Su planteamiento es triple: primero, las elecciones no se ganan, sino que se pierden; competir con propuestas frente al gobierno o los adversarios es un ejercicio de pura melancolía. Segundo, siempre es más difícil atraer a sectores nuevos y por ello inseguros; en cambio, es más redituable desmovilizar y sembrar dudas sobre las razones o virtudes de los contrincantes. Y tercero: la fórmula consiste en radicalizar el discurso, dramatizar, hacer sentir que algo muy grave ocurrirá si no gana la opción que promueve este tipo de campañas.
Normalmente estos axiomas acomodan mejor a las formaciones políticas de la derecha y no obstante, la doctrina de la propaganda extrema y polarizante había sido convertida en todo un canon teórico por un buen número de politólogos y agencias del mainstream publicitario en el mundo.
Pero resulta que México parece haber hecho oídos sordos a las consejas de los expertos en marketing y lo que tenemos hoy, son cuatro formaciones denodadamente centristas: ni la derecha ni la izquierda se apartan del centro y los que se hayan en medio de la geometría, no hacen sino reiterar su intención de seguir allí durante toda la campaña. Todo eso, al menos hasta ahora, transcurrido ya el 10 por ciento de la misma. La pregunta es ¿por qué esta nueva escenografía electoral, si lo que se disputa es el poder político completo a nivel federal y casi la mitad del país en el orden local?
Según los propios estrategas, son tres factores poderosos los que condicionan esta novísima disposición de la política mexicana: en primer lugar, la percepción y el clima de inseguridad, las malas noticias que en los últimos años han caído a carretonadas en la opinión pública.

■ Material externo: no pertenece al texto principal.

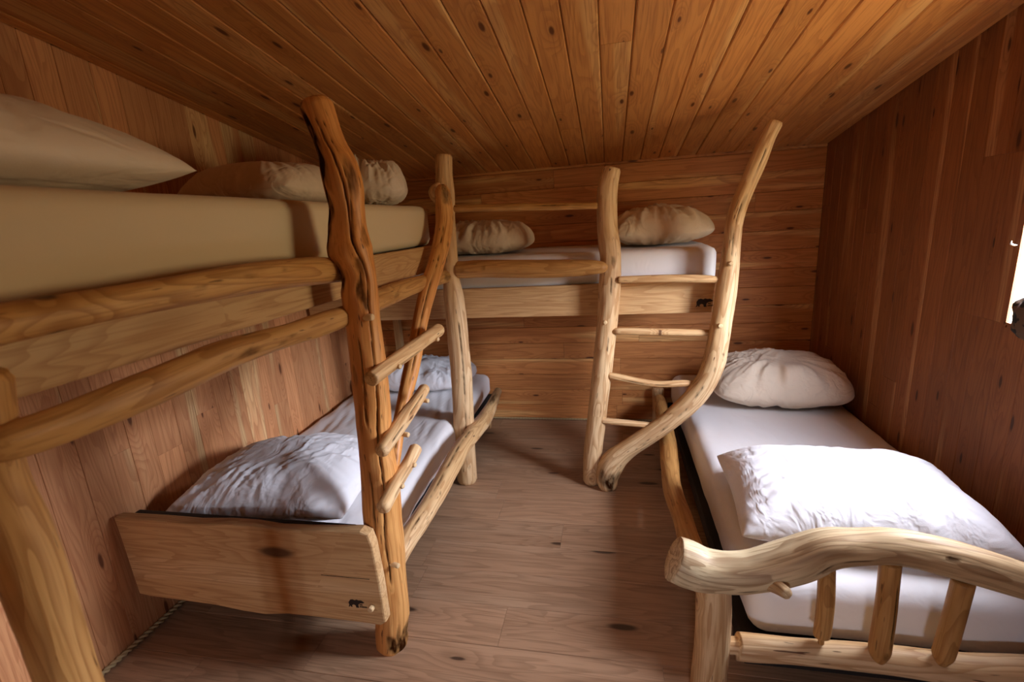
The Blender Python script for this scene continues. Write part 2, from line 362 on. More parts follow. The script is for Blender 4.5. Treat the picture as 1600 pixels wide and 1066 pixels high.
def pillow(name, c, w, d, h, mat, rot=(0, 0, 0), seed=0, crumple=.5, n=96, label='', group=None, pinch=.05, bottom=.35, fold=None, rc=.22):
    """a stuffed pillowcase; c = centre of its underside"""
    vs, fs = [], []
    def surf(u, v, top):
        fx = 1 - pinch * (1 - abs(v) ** 2.2) * 1.; fy = 1 - pinch * (1 - abs(u) ** 2.2)
        x = u * w / 2 * fx * math.sqrt(1 - rc * v * v * v * v); y = v * d / 2 * fy * math.sqrt(1 - rc * u * u * u * u)
        t = max(0., (1 - abs(u) ** 3.)) ** .55 * max(0., (1 - abs(v) ** 3.)) ** .55
        H = h * (1 - bottom) if top else -h * bottom
        z = H * t
        e = max(0., 1 - max(abs(u), abs(v)))
        # wrinkles: radiating from the edges plus random creases
        wx = N.noise(Vector((x * 5 + seed, y * 5, 0))) * .05; wy = N.noise(Vector((x * 5, y * 5 + seed, 4))) * .05
        cu = N.noise(Vector((x * 6 + seed, y * 6, 1.3 * seed)))
        ang = math.atan2(v, u); rr = math.hypot(u, v)
        rad_ = N.noise(Vector((math.cos(ang) * 8 + seed, math.sin(ang) * 8, rr * .7))) * min(1, rr * 1.3) ** 2
        dr = seed * 1.7; ca_, sa_ = math.cos(dr), math.sin(dr)
        cx_ = (x + wx) * ca_ + (y + wy) * sa_; cy_ = -(x + wx) * sa_ + (y + wy) * ca_
        c1 = max(0, 1 - abs(N.noise(Vector((cx_ * 22 + seed * 3, cy_ * 6, seed)))) * 5.)
        c2 = max(0, 1 - abs(N.noise(Vector((cx_ * 9, cy_ * 26 + seed, seed + 9)))) * 6.)
        msk = min(1., max(0., .5 + 1.6 * N.noise(Vector((x * 3.5 + 9, y * 3.5 + seed, 2)))))
        m = t ** .4
        z += crumple * m * (.022 * cu + .020 * rad_ + (.008 * c1 + .005 * c2) * msk) * (1 if top else -.3)
        if fold and top: z += fold(u, v) * m
        return Vector((x, y, z))
    idx = {}
    for i in range(n + 1):
        for j in range(n + 1):
            u, v = -1 + 2 * i / n, -1 + 2 * j / n
            u = math.sin(u * math.pi / 2) * .5 + u * .5; v = math.sin(v * math.pi / 2) * .5 + v * .5
            idx[(i, j, 1)] = len(vs); vs.append(surf(u, v, True))
            if 0 < i < n and 0 < j < n: idx[(i, j, 0)] = len(vs); vs.append(surf(u, v, False))
            else: idx[(i, j, 0)] = idx[(i, j, 1)]
    for i in range(n):
        for j in range(n):
            a = [idx[(i, j, 1)], idx[(i + 1, j, 1)], idx[(i + 1, j + 1, 1)], idx[(i, j + 1, 1)]]; fs.append(a)
            b = [idx[(i, j, 0)], idx[(i, j + 1, 0)], idx[(i + 1, j + 1, 0)], idx[(i + 1, j, 0)]]; fs.append(b)
    Rm = Matrix.Rotation(rot[2], 3, 'Z') @ Matrix.Rotation(rot[1], 3, 'Y') @ Matrix.Rotation(rot[0], 3, 'X')
    vs = [Rm @ v for v in vs]; zmin = min(v.z for v in vs)
    # the underside rests flat on the mattress
    for v in vs:
        v.z -= zmin
    zl = h * .12
    for v in vs:
        if v.z < zl: v.z = 0.004 + (v.z / zl) ** 2 * zl
    me = bpy.data.meshes.new(name); me.from_pydata([tuple(v) for v in vs], [], fs)
    o = link(name, me, mat, None, True); o.location = c; tag(o, label, 'pillow', group)
    return o

# ---------------------------------------------------------------- room shell
T = .02
fl = struct('floor', box_mesh('floor', [(XL - .2, XR + .2, YF - .2, YB + .2, -.12, -T)]), M['backing'], (0, 1, -.12))
pw = .19; y = 3.455 - .17; row = 0; y_edges = [3.455]
while y > YF: y_edges.append(y); y -= pw
y_edges.append(YF)
fr = random.Random(3)
for a, b in zip(y_edges[1:], y_edges[:-1]):
    x = XL - fr.uniform(0, 1.1)
    while x < XR:
        x1 = x + 1.25; xa, xb = max(x, XL), min(x1, XR)
        if xb - xa > .02: board('plank', fl, ((xa + xb) / 2, (a + b) / 2, -T / 2), (1, 0, 0), (0, 0, 1), xb - xa, b - a, T, M['floor'], ch=.0015, gap=.001)
        x = x1

cn = Vector((0, SL, 1)).normalized(); cdir = Vector((0, 1, -SL)).normalized()
bm = bmesh.new()
q = [bm.verts.new((x, y, ceil_z(y) + dz)) for dz in (T, .14) for (x, y) in ((XL - .2, YF - .2), (XR + .2, YF - .2), (XR + .2, YB + .2), (XL - .2, YB + .2))]
for f in ((0, 1, 2, 3), (7, 6, 5, 4), (0, 4, 5, 1), (1, 5, 6, 2), (2, 6, 7, 3), (3, 7, 4, 0)): bm.faces.new([q[i] for i in f])
bmesh.ops.recalc_face_normals(bm, faces=bm.faces)
me = bpy.data.meshes.new('ceiling'); bm.to_mesh(me); bm.free()
ce = struct('ceiling', me, M['backing'], (0, 1, 2.25))
W = .1155; x = -.2545 - W * 14
yc = (YF + YB) / 2; Lc = (YB - YF) / cdir.y
while x < XR:
    xa, xb = max(x, XL), min(x + W, XR)
    if xb - xa > .01:
        cuts = [0, Lc]
        k = fr.uniform(.2, .8)
        if fr.random() < .4: cuts = [0, Lc * k * .5, Lc]
        p0 = Vector(((xa + xb) / 2, YB, ceil_z(YB)))
        for s0, s1 in zip(cuts[:-1], cuts[1:]):
            c = p0 - cdir * ((s0 + s1) / 2) + cn * (T / 2 + (.0 if fr.random() < .6 else .0015))
            board('plank', ce, c, cdir, -cn, s1 - s0, xb - xa, T, M['ceil'], ch=.005, gap=.002)
    x += W

Y0w = YB
bw = struct('wall_back', box_mesh('wall_back', [(XL - .2, XR + .2, YB + T, YB + .16, -.1, ceil_z(YB) + .1)]), M['backing'], (0, YB + .1, 0))
hz = .122; z = 0.
while z < ceil_z(YB):
    zt = min(z + hz, ceil_z(YB) + .005)
    cuts = [XL, XR]; c_ = fr.uniform(XL + .3, XR - .3)
    cuts = [XL, c_, XR]
    for xa, xb in zip(cuts[:-1], cuts[1:]):
        board('board', bw, ((xa + xb) / 2, YB + T / 2, (z + zt) / 2), (1, 0, 0), (0, -1, 0), xb - xa, zt - z, T, M['wallB'], ch=.0025)
    z += hz

lw = struct('wall_left', box_mesh('wall_left', [(XL - .16, XL - T, YF - .1, YB + T, -.1, 2.7)]), M['backing'], (XL - .1, 1, 0))
def vwall(parent, xc, nrm, mat, pitch, hole=None, seed=1):
    r_ = random.Random(seed); y = YF
    while y < YB - .005:
        w_ = pitch * r_.choice((.8, 1., 1., 1.2)); ye = min(y + w_, YB)
        if YB - ye < .02: ye = YB
        top = ceil_z(y) + .003
        spans = [(0., top)]
        if hole and y < hole[1] - .001 and ye > hole[0] + .001: spans = [(0., hole[2]), (hole[3], top)]
        for (za, zb) in spans:
            cuts = [za, zb]
            if zb - za > 1.2 and r_.random() < .6: cuts = [za, r_.uniform(.3, 1.5), zb]
            if zb - za > 1.2 and y > 0 and r_.random() < .35 and len(cuts) == 2: cuts = [za, .75 + r_.uniform(-.2, .2), zb]
            for a, b in zip(cuts[:-1], cuts[1:]):
                dx = r_.choice((0, 0, .0006)) * nrm
                board('board', parent, (xc + dx, (y + ye) / 2, (a + b) / 2), (0, 0, 1), (nrm, 0, 0), b - a, ye - y, T, mat, ch=.0012, gap=.0008)
        y = ye
        # board edges line up with the window's jambs
        if hole:
            for e in (hole[0], hole[1]):
                pass
vwall(lw, XL - T / 2, 1, M['wallL'], .098, None, 5)

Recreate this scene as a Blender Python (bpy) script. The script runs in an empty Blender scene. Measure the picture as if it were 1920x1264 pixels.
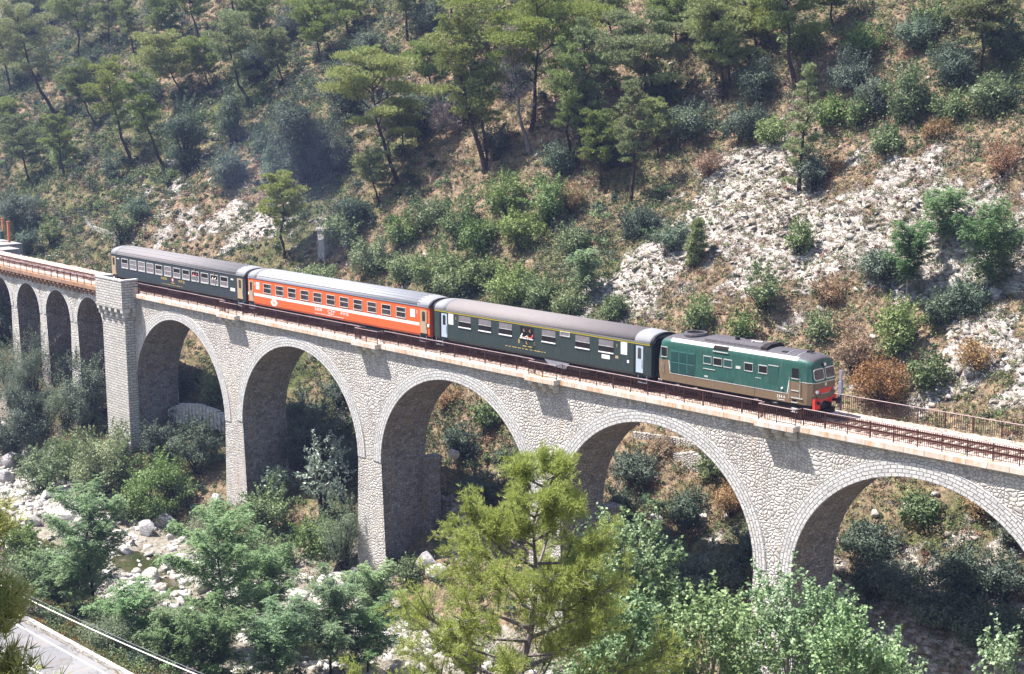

El partido o el candidato que arroje la primera piedra, irritando o inflamando el ambiente, será inmediatamente rechazado por una mayoría del electorado, tan necesitada de respiro y algo de concordia.
En segundo lugar: la ley electoral y el endurecimiento de los criterios del Tribunal y del IFE en torno a las acuosas categorías de denigración y calumnia. Según esto, los alcances de lo que “se puede decir” se han estrechado a tal punto que las posibilidades de una “campaña de contraste” están condenada de antemano, frente a la veloz guillotina de las medidas cautelares y ante las penas y multas previsibles de un procedimiento especial.
En tercer lugar y más importante: por memoria colectiva, porque las personas políticamente activas, los partidos, militantes y gobernantes mantienen en sus bulbos raquídeos, el recuerdo del trauma de la contienda en el 2006, aquella en la que los ataques personales y las denigraciones sumarias monopolizaron las pantallas; en la que fue clausurada una de las calles principales del Distrito Federal durante semanas; en la que el fantasma del fraude electoral volvió a recorrer discursos y agendas de partidos y cuya sombra –discordia, antagonismo y mala fe- se prolongó casi todos los días del gobierno que emergió de esa campaña y de esa elección.
¿Todo esto determinará el tono y el contenido de los siguientes ochenta días de campaña? Es difícil decirlo, pero en el ambiente electoral se percibe el intento nuevo de establecer otro juego y otras estrategias en las que la polarización, no parece ser opción.
¿En qué momento cambiará este ambiente? ¿Será el esperado debate un punto de inflexión? ¿Podrán las fuerzas políticas contener sus ansias y apetitos y ensayar estrategias más inteligentes, innovadoras, que las desastrosas campañas negativas? Y si no ¿quién tirará la primera piedra?